Well as I stated on the last page:
Even if I did consider my labor, every time I brew I probably only do an actual hours worth of work. The things that take the biggest time (boil, mash), I'm sitting in the other room studying. If I paid myself $20 (the cost of the batch) for that 1 hour of labor, I'm still saving at least $13 over store bought. Now of course everyone will say "oh but you didn't consider electricity and water!". My water is $15/month, and electric is about $80/month. I only brew 2 times or so a month, so it probably costs me $6 combined, tops.
So we're looking at at about $44 per batch tops for something less expensive and higher quality, which serves to just make it even less expensive comparatively. The $6 for electricity and water to brew 2 or so batches is a very, very liberal estimate as well, seeing as 99% of that water is taken up by showers/dishwasher/laundry, and 99% of the electricity is taken up by fridge, oven, laundry, dishwasher, computer, etc. As I've said before, you might be able to get some Pearl or Lost Lake for cheaper than you can brew, but who wants to drink that? I don't drink that, so you can't bring that up as a point in your defense....I'm not going to drink horse piss because it's cheaper. Last time I checked anyway, after taxes, even PBR is $12 for a 12pk. The point of the argument is, you can drink much higher quality stuff for the cost of horrible beer that you otherwise wouldn't be drinking anyway.

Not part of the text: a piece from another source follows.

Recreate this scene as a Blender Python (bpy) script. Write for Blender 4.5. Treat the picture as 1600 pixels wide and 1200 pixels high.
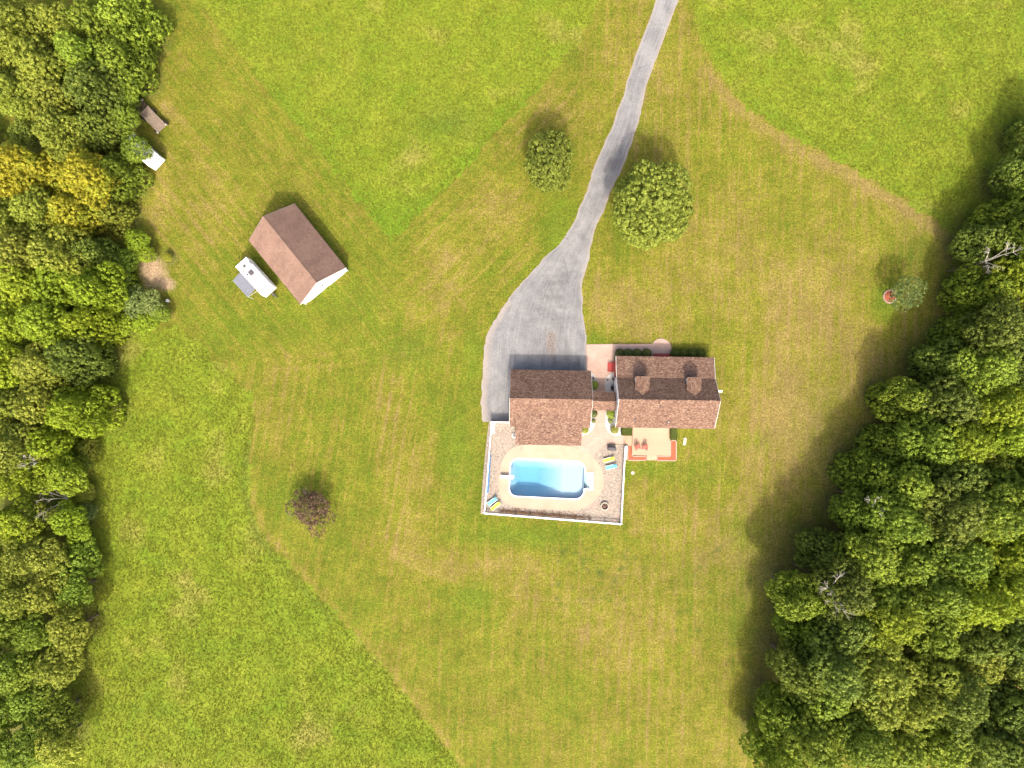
import bpy, math, random
import numpy as np
from mathutils import Vector, Matrix, geometry

for o in list(bpy.data.objects):
    bpy.data.objects.remove(o)
SC = bpy.context.scene
COL = SC.collection
R = math.radians
H = 100.0           # camera height in metres
K = 10.7            # photograph pixels per metre on the ground

# ------------------------------------------------------------------ camera
cam = bpy.data.cameras.new('camera')
cam.sensor_width = 36
cam.lens = 36 * 1070 / 1600
cam.clip_end = 3000
camo = bpy.data.objects.new('camera', cam)
camo.location = (0, 0, H)
COL.objects.link(camo)
SC.camera = camo

# ------------------------------------------------------------------ world + sun
SUN_EL, SUN_ROT = R(49), R(177)
w = bpy.data.worlds.new('World')
SC.world = w
w.use_nodes = True
nt = w.node_tree
bg = nt.nodes['Background']
sky = nt.nodes.new('ShaderNodeTexSky')
sky.sky_type = 'NISHITA'
sky.sun_disc = False
sky.sun_elevation = SUN_EL
sky.sun_rotation = SUN_ROT
sky.air_density = 1.0
sky.dust_density = 8.0
sky.ozone_density = 0.6
nt.links.new(sky.outputs[0], bg.inputs[0])
bg.inputs[1].default_value = 0.15
sl = bpy.data.lights.new('sun', 'SUN')
sl.energy = 2.1
sl.angle = R(3.0)
sl.color = (1.0, 0.93, 0.80)
so = bpy.data.objects.new('sun', sl)
so.rotation_euler = (R(90) - SUN_EL, 0, R(3))
so.location = (0, -60, 80)
COL.objects.link(so)
SC.view_settings.view_transform = 'Standard'
SC.view_settings.look = 'None'
SC.view_settings.exposure = 1.32
SC.view_settings.gamma = 1
SC.view_settings.use_curve_mapping = False
SC.render.engine = 'CYCLES'
SC.cycles.max_bounces = 8
SC.cycles.transparent_max_bounces = 12


# ------------------------------------------------------------------ helpers
def G(px, py, z=0.0):
    """photograph pixel -> world x, y for a point at height z"""
    s = (H - z) / H / K
    return ((px - 800) * s, (600 - py) * s)


def tag(o, label=None, cat=None, group=None, kind=None):
    if label: o['label'] = label
    if cat: o['category'] = cat
    if group: o['group'] = group
    if kind: o['kind'] = kind
    return o


def thing(name, label, cat, loc=(0, 0, 0), rz=0.0, group=None):
    o = bpy.data.objects.new(name, None)
    o.empty_display_size = 0.3
    COL.objects.link(o)
    o.location = loc
    o.rotation_euler = (0, 0, rz)
    return tag(o, label, cat, group)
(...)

The argument that you need to "pay yourself" is totally irrelevant for a multitude of reasons. Like I've said multiple times, you don't "pay yourself" for cooking dinner as opposed to going out. You don't "pay yourself" to cut the lawn as opposed to hiring someone to do it. But hey, since there is some issue with seeing that it is asinine to apply that concept to brewing only and not to
everything else, I'll play. I'm med a student, so I don't have a job. Since I'm not otherwise employed, I won't be making any money regardless. I guess technically I could go sack groceries, but even with that, you can't set your own schedule for whenever you want, not working for weeks, then just showing up for 2 hours, etc. The flexibility just isn't there. Not to mention, say you have a PhD and you teach, so you work set hours. Are you going to go sack groceries? I don't think so. You're time is more valuable than that if you're that accomplished. Now I'm doing something more important; I sacked groceries when I was 15.

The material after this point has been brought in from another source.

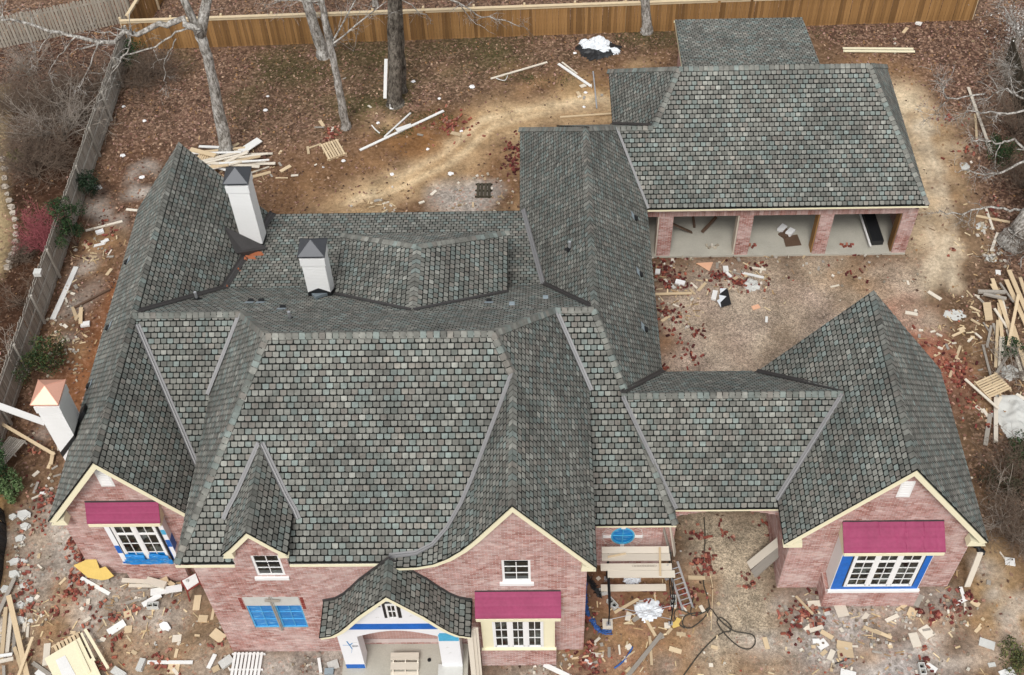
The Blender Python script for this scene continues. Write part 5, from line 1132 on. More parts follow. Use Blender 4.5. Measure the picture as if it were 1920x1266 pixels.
plain_tree(757, 172, .17, (748, 0), 'thin dark bare stem growing behind the thick dark tree', MAT['darkbark'], 12, 4)
plain_tree(1213, 60, .27, (1208, -20), 'grey bare tree standing at the fence left of the shed roof', MAT['bark'], 9, 8)
# overhanging branch ends in front of the cedar fence belong to a tree beyond it
b = at(560, -140); yb_ = at(905, 60).y-1.2
lm = [(([aty(*q, yb_) for q in ((760, -40), (860, 5), (905, 30), (955, 42), (990, 55))], .05, .012, 2, .9, 12), dict(jitter=.05, grav=-.04)), (([aty(*q, yb_) for q in ((700, -30), (770, 10), (800, 30), (812, 45))], .035, .01, 2, .6, 6), dict(jitter=.04)), (([aty(*q, yb_+.3) for q in ((860, 5), (890, 45), (930, 65))], .03, .008, 2, .6, 6), dict(jitter=.04))]
bb = at(700, -60); lm.append((([bb+V((0, 0, 3)), bb+V((.8, -1.5, 4.2)), aty(760, -40, yb_)], .09, .05, 1, 1, 3), {})); lm.append((([bb+V((0, 0, 2.6)), bb+V((.2, -1.5, 3.8)), aty(700, -30, yb_)], .08, .04, 1, 1, 3), {}))
tree('bare_tree', 'bare tree beyond the fence whose twigs hang over the cedar boards', bb, [bb, bb+V((0, 0, 3)), bb+V((.1, 0, 9))], [.25, .2, .1], lm, MAT['bark'])
b = at(668, -30); plain_tree(704, 10, .16, (702, -40), 'thin pale trunk standing just beyond the cedar fence', MAT['bark'], 9, 4)
# right edge tree
b = at(1898, 455); yb_ = b.y
T = [b+V((0, 0, -.1)), b+V((.25, .1, .6)), b+V((.9, .5, 2.6)), b+V((1.6, 1.0, 5.5)), b+V((2.4, 1.4, 9))]
def pxl(qs, y): return [aty(*q, y) for q in qs]
lm = []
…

I can tell no matter what, this is just going to get further into the minutae. Someone is just going to be complaining to consider more and more and more, even when it is totally irrelevant. It's like telling a brewery they aren't calculating the "real" cost because they aren't taking into account the everchanging mental state of every single one of their employees, which at times decreases productivity and costs them more than accounted for, or that since they buy their grain in massive bulk, some of it is really bug parts and other non-grain things that they really need to figure out the exact percentage of to know how much it's really costing them. Use your imagination.